• _Written instruction_
All of the data must be printed exactly; please include every line.

★ ★ ★

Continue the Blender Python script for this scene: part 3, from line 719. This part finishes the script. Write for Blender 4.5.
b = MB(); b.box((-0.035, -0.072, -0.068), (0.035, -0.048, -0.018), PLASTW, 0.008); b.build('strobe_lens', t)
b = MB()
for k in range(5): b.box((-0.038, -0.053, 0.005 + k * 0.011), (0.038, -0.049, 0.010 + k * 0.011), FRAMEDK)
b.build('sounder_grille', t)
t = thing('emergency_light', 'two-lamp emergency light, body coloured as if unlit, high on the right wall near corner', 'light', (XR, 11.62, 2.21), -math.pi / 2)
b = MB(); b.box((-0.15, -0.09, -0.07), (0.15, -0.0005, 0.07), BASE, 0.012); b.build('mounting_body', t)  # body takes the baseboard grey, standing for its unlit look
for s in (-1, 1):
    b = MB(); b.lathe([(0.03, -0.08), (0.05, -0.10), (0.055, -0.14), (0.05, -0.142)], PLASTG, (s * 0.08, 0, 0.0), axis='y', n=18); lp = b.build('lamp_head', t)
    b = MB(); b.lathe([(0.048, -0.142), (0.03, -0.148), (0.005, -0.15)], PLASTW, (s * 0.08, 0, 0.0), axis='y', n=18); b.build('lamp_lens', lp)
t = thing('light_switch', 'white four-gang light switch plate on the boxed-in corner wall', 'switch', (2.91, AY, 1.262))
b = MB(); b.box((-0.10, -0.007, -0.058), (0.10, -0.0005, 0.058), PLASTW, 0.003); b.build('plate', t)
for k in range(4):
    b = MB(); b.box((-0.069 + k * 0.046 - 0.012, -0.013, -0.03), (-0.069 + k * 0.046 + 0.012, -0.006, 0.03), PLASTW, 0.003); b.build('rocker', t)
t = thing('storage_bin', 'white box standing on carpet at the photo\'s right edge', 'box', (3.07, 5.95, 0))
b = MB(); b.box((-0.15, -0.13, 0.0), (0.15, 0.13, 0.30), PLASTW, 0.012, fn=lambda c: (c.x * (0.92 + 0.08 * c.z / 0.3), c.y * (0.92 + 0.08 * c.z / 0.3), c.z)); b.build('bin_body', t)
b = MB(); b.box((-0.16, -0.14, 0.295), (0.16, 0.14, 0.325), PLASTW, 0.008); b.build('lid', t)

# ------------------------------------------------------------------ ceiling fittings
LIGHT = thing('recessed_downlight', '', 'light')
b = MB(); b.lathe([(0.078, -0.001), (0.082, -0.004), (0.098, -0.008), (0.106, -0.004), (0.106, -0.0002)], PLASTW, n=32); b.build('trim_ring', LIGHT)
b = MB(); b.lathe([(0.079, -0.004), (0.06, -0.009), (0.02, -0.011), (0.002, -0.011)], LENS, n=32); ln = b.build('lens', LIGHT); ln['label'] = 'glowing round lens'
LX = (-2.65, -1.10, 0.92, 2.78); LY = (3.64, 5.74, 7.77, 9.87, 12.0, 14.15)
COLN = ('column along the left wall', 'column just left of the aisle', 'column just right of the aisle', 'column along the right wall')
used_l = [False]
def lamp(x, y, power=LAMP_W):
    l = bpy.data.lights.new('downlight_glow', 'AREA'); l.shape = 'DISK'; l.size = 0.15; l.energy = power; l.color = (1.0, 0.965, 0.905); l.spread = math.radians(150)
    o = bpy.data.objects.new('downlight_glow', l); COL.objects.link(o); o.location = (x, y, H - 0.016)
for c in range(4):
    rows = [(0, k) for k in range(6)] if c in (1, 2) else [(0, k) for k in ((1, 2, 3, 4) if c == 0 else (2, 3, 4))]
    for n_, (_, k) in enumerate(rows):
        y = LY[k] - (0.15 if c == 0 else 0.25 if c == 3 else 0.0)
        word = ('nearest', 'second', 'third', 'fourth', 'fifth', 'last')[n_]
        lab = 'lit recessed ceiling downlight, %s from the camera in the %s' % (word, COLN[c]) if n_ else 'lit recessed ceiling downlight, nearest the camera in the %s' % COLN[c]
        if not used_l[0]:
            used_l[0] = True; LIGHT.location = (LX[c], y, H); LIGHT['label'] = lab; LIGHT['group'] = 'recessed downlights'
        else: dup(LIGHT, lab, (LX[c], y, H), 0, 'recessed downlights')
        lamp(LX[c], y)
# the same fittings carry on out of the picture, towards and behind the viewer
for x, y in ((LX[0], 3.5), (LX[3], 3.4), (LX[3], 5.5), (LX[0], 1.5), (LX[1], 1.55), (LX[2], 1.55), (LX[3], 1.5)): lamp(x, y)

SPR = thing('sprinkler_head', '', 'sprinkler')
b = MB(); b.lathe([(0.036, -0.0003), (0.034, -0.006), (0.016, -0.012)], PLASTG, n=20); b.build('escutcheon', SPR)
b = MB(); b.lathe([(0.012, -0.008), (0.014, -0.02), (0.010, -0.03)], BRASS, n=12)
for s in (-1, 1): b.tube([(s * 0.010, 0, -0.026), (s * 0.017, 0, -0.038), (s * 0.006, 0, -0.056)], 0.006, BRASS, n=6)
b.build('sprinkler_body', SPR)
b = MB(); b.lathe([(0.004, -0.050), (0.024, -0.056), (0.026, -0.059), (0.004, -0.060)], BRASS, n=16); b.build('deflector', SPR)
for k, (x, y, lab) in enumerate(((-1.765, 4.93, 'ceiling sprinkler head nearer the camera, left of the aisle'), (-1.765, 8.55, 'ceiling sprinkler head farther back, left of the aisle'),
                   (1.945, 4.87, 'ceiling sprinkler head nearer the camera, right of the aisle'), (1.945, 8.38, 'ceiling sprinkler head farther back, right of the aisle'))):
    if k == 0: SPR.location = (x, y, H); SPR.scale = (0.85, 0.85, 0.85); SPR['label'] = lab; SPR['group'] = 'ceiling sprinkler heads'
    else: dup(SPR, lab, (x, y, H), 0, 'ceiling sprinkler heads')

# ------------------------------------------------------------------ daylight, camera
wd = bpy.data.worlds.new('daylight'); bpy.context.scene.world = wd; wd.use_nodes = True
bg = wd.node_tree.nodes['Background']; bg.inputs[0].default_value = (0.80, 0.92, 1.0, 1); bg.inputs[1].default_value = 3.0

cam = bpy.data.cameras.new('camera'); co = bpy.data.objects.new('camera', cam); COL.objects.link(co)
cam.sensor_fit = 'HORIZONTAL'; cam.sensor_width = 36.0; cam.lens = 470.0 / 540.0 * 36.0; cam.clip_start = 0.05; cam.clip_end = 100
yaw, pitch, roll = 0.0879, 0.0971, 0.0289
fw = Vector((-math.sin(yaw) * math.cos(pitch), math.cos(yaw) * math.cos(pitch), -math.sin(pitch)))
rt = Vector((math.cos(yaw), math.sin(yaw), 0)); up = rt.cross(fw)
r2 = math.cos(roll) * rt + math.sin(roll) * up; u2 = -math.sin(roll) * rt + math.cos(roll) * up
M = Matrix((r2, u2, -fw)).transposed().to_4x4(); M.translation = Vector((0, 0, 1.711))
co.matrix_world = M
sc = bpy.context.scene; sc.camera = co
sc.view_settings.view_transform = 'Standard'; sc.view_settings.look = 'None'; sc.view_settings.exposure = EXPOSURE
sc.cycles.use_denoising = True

★ ★ ★

• _Output below_
Continue the Blender Python script for this scene: part 3, from line 719. This part finishes the script. Write for Blender 4.5.
b = MB(); b.box((-0.035, -0.072, -0.068), (0.035, -0.048, -0.018), PLASTW, 0.008); b.build('strobe_lens', t)
b = MB()
for k in range(5): b.box((-0.038, -0.053, 0.005 + k * 0.011), (0.038, -0.049, 0.010 + k * 0.011), FRAMEDK)
b.build('sounder_grille', t)
t = thing('emergency_light', 'two-lamp emergency light, body coloured as if unlit, high on the right wall near corner', 'light', (XR, 11.62, 2.21), -math.pi / 2)
b = MB(); b.box((-0.15, -0.09, -0.07), (0.15, -0.0005, 0.07), BASE, 0.012); b.build('mounting_body', t)  # body takes the baseboard grey, standing for its unlit look
for s in (-1, 1):
    b = MB(); b.lathe([(0.03, -0.08), (0.05, -0.10), (0.055, -0.14), (0.05, -0.142)], PLASTG, (s * 0.08, 0, 0.0), axis='y', n=18); lp = b.build('lamp_head', t)
    b = MB(); b.lathe([(0.048, -0.142), (0.03, -0.148), (0.005, -0.15)], PLASTW, (s * 0.08, 0, 0.0), axis='y', n=18); b.build('lamp_lens', lp)
t = thing('light_switch', 'white four-gang light switch plate on the boxed-in corner wall', 'switch', (2.91, AY, 1.262))
b = MB(); b.box((-0.10, -0.007, -0.058), (0.10, -0.0005, 0.058), PLASTW, 0.003); b.build('plate', t)
for k in range(4):
    b = MB(); b.box((-0.069 + k * 0.046 - 0.012, -0.013, -0.03), (-0.069 + k * 0.046 + 0.012, -0.006, 0.03), PLASTW, 0.003); b.build('rocker', t)
t = thing('storage_bin', 'white box standing on carpet at the photo\'s right edge', 'box', (3.07, 5.95, 0))
b = MB(); b.box((-0.15, -0.13, 0.0), (0.15, 0.13, 0.30), PLASTW, 0.012, fn=lambda c: (c.x * (0.92 + 0.08 * c.z / 0.3), c.y * (0.92 + 0.08 * c.z / 0.3), c.z)); b.build('bin_body', t)
b = MB(); b.box((-0.16, -0.14, 0.295), (0.16, 0.14, 0.325), PLASTW, 0.008); b.build('lid', t)

# ------------------------------------------------------------------ ceiling fittings
LIGHT = thing('recessed_downlight', '', 'light')
b = MB(); b.lathe([(0.078, -0.001), (0.082, -0.004), (0.098, -0.008), (0.106, -0.004), (0.106, -0.0002)], PLASTW, n=32); b.build('trim_ring', LIGHT)
b = MB(); b.lathe([(0.079, -0.004), (0.06, -0.009), (0.02, -0.011), (0.002, -0.011)], LENS, n=32); ln = b.build('lens', LIGHT); ln['label'] = 'glowing round lens'
LX = (-2.65, -1.10, 0.92, 2.78); LY = (3.64, 5.74, 7.77, 9.87, 12.0, 14.15)
COLN = ('column along the left wall', 'column just left of the aisle', 'column just right of the aisle', 'column along the right wall')
used_l = [False]
def lamp(x, y, power=LAMP_W):
    l = bpy.data.lights.new('downlight_glow', 'AREA'); l.shape = 'DISK'; l.size = 0.15; l.energy = power; l.color = (1.0, 0.965, 0.905); l.spread = math.radians(150)
    o = bpy.data.objects.new('downlight_glow', l); COL.objects.link(o); o.location = (x, y, H - 0.016)
for c in range(4):
    rows = [(0, k) for k in range(6)] if c in (1, 2) else [(0, k) for k in ((1, 2, 3, 4) if c == 0 else (2, 3, 4))]
    for n_, (_, k) in enumerate(rows):
        y = LY[k] - (0.15 if c == 0 else 0.25 if c == 3 else 0.0)
        word = ('nearest', 'second', 'third', 'fourth', 'fifth', 'last')[n_]
        lab = 'lit recessed ceiling downlight, %s from the camera in the %s' % (word, COLN[c]) if n_ else 'lit recessed ceiling downlight, nearest the camera in the %s' % COLN[c]
        if not used_l[0]:
            used_l[0] = True; LIGHT.location = (LX[c], y, H); LIGHT['label'] = lab; LIGHT['group'] = 'recessed downlights'
        else: dup(LIGHT, lab, (LX[c], y, H), 0, 'recessed downlights')
        lamp(LX[c], y)
# the same fittings carry on out of the picture, towards and behind the viewer
for x, y in ((LX[0], 3.5), (LX[3], 3.4), (LX[3], 5.5), (LX[0], 1.5), (LX[1], 1.55), (LX[2], 1.55), (LX[3], 1.5)): lamp(x, y)

SPR = thing('sprinkler_head', '', 'sprinkler')
b = MB(); b.lathe([(0.036, -0.0003), (0.034, -0.006), (0.016, -0.012)], PLASTG, n=20); b.build('escutcheon', SPR)
b = MB(); b.lathe([(0.012, -0.008), (0.014, -0.02), (0.010, -0.03)], BRASS, n=12)
for s in (-1, 1): b.tube([(s * 0.010, 0, -0.026), (s * 0.017, 0, -0.038), (s * 0.006, 0, -0.056)], 0.006, BRASS, n=6)
b.build('sprinkler_body', SPR)
b = MB(); b.lathe([(0.004, -0.050), (0.024, -0.056), (0.026, -0.059), (0.004, -0.060)], BRASS, n=16); b.build('deflector', SPR)
for k, (x, y, lab) in enumerate(((-1.765, 4.93, 'ceiling sprinkler head nearer the camera, left of the aisle'), (-1.765, 8.55, 'ceiling sprinkler head farther back, left of the aisle'),
                   (1.945, 4.87, 'ceiling sprinkler head nearer the camera, right of the aisle'), (1.945, 8.38, 'ceiling sprinkler head farther back, right of the aisle'))):
    if k == 0: SPR.location = (x, y, H); SPR.scale = (0.85, 0.85, 0.85); SPR['label'] = lab; SPR['group'] = 'ceiling sprinkler heads'
    else: dup(SPR, lab, (x, y, H), 0, 'ceiling sprinkler heads')

# ------------------------------------------------------------------ daylight, camera
wd = bpy.data.worlds.new('daylight'); bpy.context.scene.world = wd; wd.use_nodes = True
bg = wd.node_tree.nodes['Background']; bg.inputs[0].default_value = (0.80, 0.92, 1.0, 1); bg.inputs[1].default_value = 3.0

cam = bpy.data.cameras.new('camera'); co = bpy.data.objects.new('camera', cam); COL.objects.link(co)
cam.sensor_fit = 'HORIZONTAL'; cam.sensor_width = 36.0; cam.lens = 470.0 / 540.0 * 36.0; cam.clip_start = 0.05; cam.clip_end = 100
yaw, pitch, roll = 0.0879, 0.0971, 0.0289
fw = Vector((-math.sin(yaw) * math.cos(pitch), math.cos(yaw) * math.cos(pitch), -math.sin(pitch)))
rt = Vector((math.cos(yaw), math.sin(yaw), 0)); up = rt.cross(fw)
r2 = math.cos(roll) * rt + math.sin(roll) * up; u2 = -math.sin(roll) * rt + math.cos(roll) * up
M = Matrix((r2, u2, -fw)).transposed().to_4x4(); M.translation = Vector((0, 0, 1.711))
co.matrix_world = M
sc = bpy.context.scene; sc.camera = co
sc.view_settings.view_transform = 'Standard'; sc.view_settings.look = 'None'; sc.view_settings.exposure = EXPOSURE
sc.cycles.use_denoising = True